The Economist   23 September 2023

Chanakya, a renowned writer and thinker in the fourth-century BC and an advisor to the Mauryan emperor in ancient India, was one of the earliest advocates of espionage as an essential part of statecraft. But India’s covert powers have historically focused on South Asia. The recent accusation from Canada that Indian agents were involved in the murder in Vancouver of Hardeep Singh Nijjar, a Sikh activist, could be a sign of new, global ambitions.
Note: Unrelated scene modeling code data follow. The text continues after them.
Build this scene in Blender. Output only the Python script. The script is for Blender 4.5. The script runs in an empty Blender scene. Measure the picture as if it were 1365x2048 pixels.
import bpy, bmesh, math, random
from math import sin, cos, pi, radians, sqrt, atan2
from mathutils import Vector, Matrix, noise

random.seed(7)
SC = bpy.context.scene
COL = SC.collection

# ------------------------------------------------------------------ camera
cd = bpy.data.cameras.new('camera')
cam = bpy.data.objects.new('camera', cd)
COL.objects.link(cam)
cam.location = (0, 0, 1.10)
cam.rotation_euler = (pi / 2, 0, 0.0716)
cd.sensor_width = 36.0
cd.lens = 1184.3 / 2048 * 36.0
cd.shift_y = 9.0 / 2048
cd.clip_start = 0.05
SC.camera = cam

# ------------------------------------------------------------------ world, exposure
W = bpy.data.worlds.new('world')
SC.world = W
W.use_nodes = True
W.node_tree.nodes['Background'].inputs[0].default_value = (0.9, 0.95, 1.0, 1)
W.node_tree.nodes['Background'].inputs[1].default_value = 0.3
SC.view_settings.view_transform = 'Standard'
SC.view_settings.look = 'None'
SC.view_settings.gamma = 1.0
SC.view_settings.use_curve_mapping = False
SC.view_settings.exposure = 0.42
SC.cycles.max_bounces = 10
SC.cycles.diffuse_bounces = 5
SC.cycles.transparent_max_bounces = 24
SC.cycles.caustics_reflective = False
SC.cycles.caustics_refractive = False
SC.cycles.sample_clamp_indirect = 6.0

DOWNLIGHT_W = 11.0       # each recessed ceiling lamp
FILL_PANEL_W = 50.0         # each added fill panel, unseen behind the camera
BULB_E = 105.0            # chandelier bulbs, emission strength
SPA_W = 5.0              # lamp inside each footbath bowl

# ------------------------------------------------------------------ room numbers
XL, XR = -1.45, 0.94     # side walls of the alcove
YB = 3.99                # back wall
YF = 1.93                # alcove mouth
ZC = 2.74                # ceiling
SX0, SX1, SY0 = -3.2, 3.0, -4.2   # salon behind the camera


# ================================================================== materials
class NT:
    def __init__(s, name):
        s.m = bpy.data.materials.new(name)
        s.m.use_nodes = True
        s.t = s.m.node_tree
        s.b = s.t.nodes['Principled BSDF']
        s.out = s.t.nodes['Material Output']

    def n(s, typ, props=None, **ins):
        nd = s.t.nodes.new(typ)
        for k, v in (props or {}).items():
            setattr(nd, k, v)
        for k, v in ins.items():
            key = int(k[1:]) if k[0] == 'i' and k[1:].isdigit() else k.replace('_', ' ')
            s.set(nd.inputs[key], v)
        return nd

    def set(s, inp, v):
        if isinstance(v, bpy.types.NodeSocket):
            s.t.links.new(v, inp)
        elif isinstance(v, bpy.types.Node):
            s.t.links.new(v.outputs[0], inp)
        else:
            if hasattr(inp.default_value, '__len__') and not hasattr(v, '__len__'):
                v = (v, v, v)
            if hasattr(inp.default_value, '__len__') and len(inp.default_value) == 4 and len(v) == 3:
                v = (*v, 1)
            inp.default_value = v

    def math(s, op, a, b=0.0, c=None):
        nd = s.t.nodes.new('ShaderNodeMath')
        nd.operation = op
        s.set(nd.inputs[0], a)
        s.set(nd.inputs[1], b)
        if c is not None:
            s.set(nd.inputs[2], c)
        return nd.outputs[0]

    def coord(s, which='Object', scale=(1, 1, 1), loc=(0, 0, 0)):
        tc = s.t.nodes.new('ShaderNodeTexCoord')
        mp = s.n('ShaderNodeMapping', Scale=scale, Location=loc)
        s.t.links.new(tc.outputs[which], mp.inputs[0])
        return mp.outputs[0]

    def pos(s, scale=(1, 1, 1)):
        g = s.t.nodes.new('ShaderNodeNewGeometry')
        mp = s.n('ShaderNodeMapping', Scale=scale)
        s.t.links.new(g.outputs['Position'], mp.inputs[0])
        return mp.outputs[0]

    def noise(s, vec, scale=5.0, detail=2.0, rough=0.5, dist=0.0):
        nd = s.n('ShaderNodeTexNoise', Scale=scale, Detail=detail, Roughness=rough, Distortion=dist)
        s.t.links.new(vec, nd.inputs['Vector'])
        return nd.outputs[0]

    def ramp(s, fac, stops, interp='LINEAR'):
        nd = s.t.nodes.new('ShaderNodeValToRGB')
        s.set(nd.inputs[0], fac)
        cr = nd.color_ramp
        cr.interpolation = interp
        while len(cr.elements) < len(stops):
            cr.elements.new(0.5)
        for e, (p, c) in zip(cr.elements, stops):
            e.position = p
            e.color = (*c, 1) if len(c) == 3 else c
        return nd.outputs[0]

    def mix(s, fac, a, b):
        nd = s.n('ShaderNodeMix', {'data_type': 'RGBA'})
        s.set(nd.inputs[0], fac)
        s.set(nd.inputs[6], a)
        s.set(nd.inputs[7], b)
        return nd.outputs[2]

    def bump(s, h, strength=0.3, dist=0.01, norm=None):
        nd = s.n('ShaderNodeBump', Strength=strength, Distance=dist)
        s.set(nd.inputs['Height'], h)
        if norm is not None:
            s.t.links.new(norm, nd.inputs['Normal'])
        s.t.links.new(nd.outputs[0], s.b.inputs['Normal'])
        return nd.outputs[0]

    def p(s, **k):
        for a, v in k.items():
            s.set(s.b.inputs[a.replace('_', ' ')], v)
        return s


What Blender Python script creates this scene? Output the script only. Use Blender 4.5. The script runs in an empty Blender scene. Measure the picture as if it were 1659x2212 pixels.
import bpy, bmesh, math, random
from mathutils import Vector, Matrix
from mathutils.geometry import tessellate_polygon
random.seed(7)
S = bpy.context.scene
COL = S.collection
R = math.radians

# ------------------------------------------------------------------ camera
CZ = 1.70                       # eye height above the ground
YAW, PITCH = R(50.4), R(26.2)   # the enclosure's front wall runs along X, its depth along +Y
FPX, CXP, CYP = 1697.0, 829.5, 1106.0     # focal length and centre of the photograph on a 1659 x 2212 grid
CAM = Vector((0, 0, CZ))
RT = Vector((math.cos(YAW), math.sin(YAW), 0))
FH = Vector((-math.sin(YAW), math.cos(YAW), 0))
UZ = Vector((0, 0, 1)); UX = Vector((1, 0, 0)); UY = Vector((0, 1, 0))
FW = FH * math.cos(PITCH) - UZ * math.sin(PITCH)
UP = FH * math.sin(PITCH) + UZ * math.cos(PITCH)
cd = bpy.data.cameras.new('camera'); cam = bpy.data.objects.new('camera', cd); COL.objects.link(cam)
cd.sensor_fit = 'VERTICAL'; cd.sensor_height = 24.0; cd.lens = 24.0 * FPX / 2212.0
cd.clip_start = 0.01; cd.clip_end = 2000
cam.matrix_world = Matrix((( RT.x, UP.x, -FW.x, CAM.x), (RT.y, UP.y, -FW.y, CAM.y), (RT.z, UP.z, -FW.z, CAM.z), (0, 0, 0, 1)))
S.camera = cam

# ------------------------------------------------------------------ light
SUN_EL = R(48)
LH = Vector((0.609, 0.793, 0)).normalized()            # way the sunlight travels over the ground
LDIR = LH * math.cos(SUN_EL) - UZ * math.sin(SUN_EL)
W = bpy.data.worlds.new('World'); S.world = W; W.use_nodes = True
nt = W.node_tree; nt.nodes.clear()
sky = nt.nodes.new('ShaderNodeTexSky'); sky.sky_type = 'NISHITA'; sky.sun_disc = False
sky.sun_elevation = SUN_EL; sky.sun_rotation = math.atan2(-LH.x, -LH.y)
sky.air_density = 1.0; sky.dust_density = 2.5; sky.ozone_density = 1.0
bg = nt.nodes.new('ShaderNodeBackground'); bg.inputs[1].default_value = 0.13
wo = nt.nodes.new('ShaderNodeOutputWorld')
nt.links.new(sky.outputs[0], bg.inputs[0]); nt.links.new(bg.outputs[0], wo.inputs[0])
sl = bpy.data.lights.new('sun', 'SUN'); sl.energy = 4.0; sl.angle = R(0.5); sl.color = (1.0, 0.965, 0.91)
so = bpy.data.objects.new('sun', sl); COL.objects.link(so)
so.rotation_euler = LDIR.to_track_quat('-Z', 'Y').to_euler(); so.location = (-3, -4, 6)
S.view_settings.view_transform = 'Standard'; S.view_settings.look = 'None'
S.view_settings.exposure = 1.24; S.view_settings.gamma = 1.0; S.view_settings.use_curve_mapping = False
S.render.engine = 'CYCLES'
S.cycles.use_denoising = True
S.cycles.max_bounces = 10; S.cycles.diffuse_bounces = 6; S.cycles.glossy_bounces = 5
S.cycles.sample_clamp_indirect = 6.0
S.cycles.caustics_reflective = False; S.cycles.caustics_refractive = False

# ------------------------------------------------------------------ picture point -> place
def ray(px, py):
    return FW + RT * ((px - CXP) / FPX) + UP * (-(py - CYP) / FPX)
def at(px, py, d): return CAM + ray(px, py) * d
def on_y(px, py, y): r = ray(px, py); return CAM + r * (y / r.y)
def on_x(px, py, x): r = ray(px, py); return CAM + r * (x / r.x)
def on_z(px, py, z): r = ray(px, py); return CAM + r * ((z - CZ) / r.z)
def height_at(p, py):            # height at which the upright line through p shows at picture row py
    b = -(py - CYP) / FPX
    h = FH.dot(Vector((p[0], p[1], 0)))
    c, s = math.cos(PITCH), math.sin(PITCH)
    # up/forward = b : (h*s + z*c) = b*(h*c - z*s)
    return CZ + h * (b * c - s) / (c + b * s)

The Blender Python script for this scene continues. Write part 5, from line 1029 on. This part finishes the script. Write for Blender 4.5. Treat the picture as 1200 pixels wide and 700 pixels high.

After independence, the Indian government relied on the colonial-era Intelligence Bureau (IB) for domestic and foreign spy work. That changed in 1968 when Indira Gandhi, then prime minister, asked R.N. Kao, an IB official who had helped independent Ghana establish its first spy service, to set up a new agency. The result was the Research & Analysis Wing (RAW). In homage, its early officers called themselves “Kaoboys”.

RAW quickly became an important instrument of Indian power. It was critical during a war with Pakistan in 1971, when it helped arm and train Bengali insurgents who eventually carved out the state of Bangladesh. In subsequent decades it influenced politics, armed rebels—notably Tamil Tiger separatists in Sri Lanka and Tajik warlords in Afghanistan—and meddled in the Indian diasporas. Its paramilitary unit, manned largely by Tibetan refugees and known as the Special Frontier Force, played a role in recent Sino-Indian skirmishing in the Himalayas. And, like many spy agencies, it participates in the sensitive conversations that diplomats cannot: RAW officials played a key role in backchannel talks with Pakistan’s military and insurgent groups.

In fact, the service has near-mythological status in Pakistan, whose leaders see India’s hidden hand behind every mishap. Yet RAW has a middling reputation for actual intelligence gathering, and largely focuses on analysis and covert operations in countries like Pakistan, Nepal and Sri Lanka.

RAW has been accused of bumping off enemies in South Asia; never so far afield as Canada.“It is out of character for RAW,” says one former intelligence official with knowledge of the agency. India, which called the allegation “absurd”, expelled Canada’s intelligence chief in Delhi and suspended new visas for Canadians. As India grows more confident on the world stage, it may be an indication of things to come.